Ravens kicking consultant Randy Brown (yes, they actually employ a kicking consultant) had some potentially inflammatory remarks regarding the situation Tuesday morning on WIP radio in Philly.

“The scoreboard was one down behind, the entire last three plays, from what we understand,” Brown told our pal Angelo Cataldi. Asked if the Patriots did it on purpose, Brown said, “I don’t think you can rule anything out in New England, can you?

Let’s humor Randy Brown, who was on the receiving end of a late-game shove from coach John Harbaugh that was caught on camera, and assume the Patriots instructed their scoreboard operator to pull a Jedi mind trick on the Ravens by screwing up the down. Why in the hell are the Ravens trusting the Patriots’ scoreboard operator to provide accurate information in crunch time of the AFC title game? If, as Brown contends, “I don’t think you can rule anything out in New England,” it would be foolish to presume that the Patriots haven’t deliberately botched with the down information.

Besides, why would the Ravens ever leave to chance the possibility that the scoreboard operator, accidentally or otherwise, has screwed up? The official down information is kept at field level, on those big orange sticks with the large number that reads 1, 2, 3, or 4.

The burden falls on both teams to at all times know what the down is. And if the Ravens choose to employ a “kicking consultant,” shouldn’t at a minimum the kicking consultant be consulting with the kicker as to when the kicker has to go out and kick?

Even if there’s any way to legitimately place blame on the Patriots for intentionally providing false down information to the Ravens via the scoreboard, the Ravens could have pressed pause on the process by calling a timeout.
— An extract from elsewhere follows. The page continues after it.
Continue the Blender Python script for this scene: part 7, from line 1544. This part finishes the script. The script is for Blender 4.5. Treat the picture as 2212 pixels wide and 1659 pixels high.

Instead, kicker Billy Cundiff became something akin to a participant in the Olympic skiing-and-shooting event known as the biathlon, running out to his position and then trying to regain his composure in time to put the ball through its target.

John Harbaugh spent nine years as the Eagles’ special-teams coordinator. If Harbaugh didn’t have the presence of mind to sense trouble and take a time out under those circumstances, the Ravens have no business suggesting that the Patriots in some way cheated.

That should be the end of the discussion, but the fact that Brown opted to throw stones at the Patriots could prompt a response from the league office. After all, the last time a team employee made off-the-cuff accusations regarding special-teams skullduggery, Jets owner Woody Johnson ended up calling Patriots owner Robert Kraft and Dolphins owner Stephen Ross with an apology.